Print the listing from its top line through the line containing "return 800 +", nothing more, and leave out the pictures.

Data items:
***

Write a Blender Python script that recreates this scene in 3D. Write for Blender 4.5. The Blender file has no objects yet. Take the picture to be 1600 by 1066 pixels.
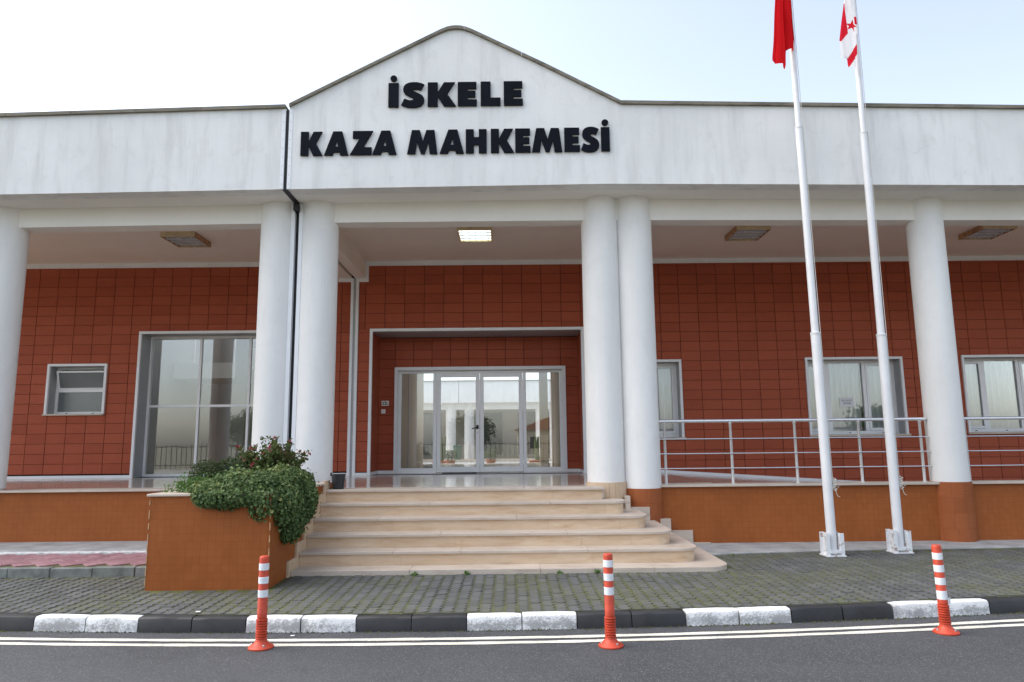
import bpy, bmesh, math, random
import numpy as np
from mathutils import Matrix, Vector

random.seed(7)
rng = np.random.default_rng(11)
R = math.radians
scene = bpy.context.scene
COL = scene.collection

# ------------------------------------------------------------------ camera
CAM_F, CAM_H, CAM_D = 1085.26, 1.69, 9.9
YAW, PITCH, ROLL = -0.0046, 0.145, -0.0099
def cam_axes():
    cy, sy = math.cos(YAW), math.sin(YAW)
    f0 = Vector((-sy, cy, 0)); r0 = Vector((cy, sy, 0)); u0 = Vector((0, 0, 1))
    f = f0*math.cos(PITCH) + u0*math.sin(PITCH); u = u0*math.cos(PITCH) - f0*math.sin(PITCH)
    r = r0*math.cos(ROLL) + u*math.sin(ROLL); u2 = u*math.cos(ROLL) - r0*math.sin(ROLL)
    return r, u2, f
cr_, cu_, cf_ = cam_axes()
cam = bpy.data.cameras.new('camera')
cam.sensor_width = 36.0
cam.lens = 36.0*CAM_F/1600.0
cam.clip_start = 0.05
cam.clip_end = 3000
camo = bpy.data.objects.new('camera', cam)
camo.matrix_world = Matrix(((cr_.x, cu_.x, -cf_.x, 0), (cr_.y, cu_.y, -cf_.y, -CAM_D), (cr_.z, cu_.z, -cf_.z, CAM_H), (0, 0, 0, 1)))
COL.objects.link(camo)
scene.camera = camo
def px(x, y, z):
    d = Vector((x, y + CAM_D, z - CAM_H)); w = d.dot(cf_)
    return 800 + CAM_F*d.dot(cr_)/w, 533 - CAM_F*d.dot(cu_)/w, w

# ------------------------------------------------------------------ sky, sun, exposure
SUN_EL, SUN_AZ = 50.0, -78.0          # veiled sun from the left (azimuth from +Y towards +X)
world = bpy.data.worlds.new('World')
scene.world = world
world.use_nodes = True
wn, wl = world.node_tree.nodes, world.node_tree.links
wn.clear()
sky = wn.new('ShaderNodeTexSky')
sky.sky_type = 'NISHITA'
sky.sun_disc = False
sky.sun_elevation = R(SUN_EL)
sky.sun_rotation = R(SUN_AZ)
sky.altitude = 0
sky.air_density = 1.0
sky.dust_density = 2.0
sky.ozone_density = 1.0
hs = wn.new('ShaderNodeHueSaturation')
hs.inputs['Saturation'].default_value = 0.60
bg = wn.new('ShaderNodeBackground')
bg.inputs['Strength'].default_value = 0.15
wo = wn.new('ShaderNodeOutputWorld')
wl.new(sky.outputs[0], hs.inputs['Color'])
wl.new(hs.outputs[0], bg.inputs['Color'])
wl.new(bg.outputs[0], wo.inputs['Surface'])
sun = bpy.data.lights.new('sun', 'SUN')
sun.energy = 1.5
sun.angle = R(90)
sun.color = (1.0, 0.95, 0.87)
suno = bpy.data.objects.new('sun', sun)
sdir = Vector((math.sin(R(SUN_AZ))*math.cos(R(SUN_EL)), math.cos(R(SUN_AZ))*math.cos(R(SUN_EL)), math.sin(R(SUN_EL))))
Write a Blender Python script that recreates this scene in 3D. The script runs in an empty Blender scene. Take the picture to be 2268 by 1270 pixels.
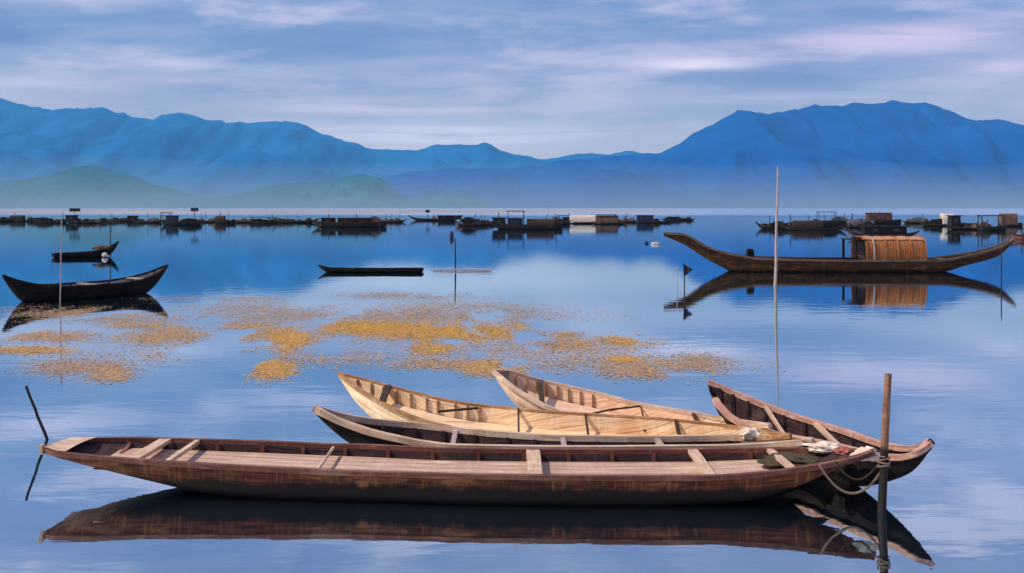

***

## Written answer
Write a Blender Python script that recreates this scene in 3D. Write for Blender 4.5. The Blender file has no objects yet. Take the picture to be 1600 by 1066 pixels.
import bpy, bmesh, math, random
import numpy as np
from mathutils import Matrix, Vector

random.seed(7)
rng = np.random.default_rng(11)
R = math.radians
scene = bpy.context.scene
COL = scene.collection

# ------------------------------------------------------------------ camera
CAM_F, CAM_H, CAM_D = 1085.26, 1.69, 9.9
YAW, PITCH, ROLL = -0.0046, 0.145, -0.0099
def cam_axes():
    cy, sy = math.cos(YAW), math.sin(YAW)
    f0 = Vector((-sy, cy, 0)); r0 = Vector((cy, sy, 0)); u0 = Vector((0, 0, 1))
    f = f0*math.cos(PITCH) + u0*math.sin(PITCH); u = u0*math.cos(PITCH) - f0*math.sin(PITCH)
    r = r0*math.cos(ROLL) + u*math.sin(ROLL); u2 = u*math.cos(ROLL) - r0*math.sin(ROLL)
    return r, u2, f
cr_, cu_, cf_ = cam_axes()
cam = bpy.data.cameras.new('camera')
cam.sensor_width = 36.0
cam.lens = 36.0*CAM_F/1600.0
cam.clip_start = 0.05
cam.clip_end = 3000
camo = bpy.data.objects.new('camera', cam)
camo.matrix_world = Matrix(((cr_.x, cu_.x, -cf_.x, 0), (cr_.y, cu_.y, -cf_.y, -CAM_D), (cr_.z, cu_.z, -cf_.z, CAM_H), (0, 0, 0, 1)))
COL.objects.link(camo)
scene.camera = camo
def px(x, y, z):
    d = Vector((x, y + CAM_D, z - CAM_H)); w = d.dot(cf_)
    return 800 + CAM_F*d.dot(cr_)/w, 533 - CAM_F*d.dot(cu_)/w, w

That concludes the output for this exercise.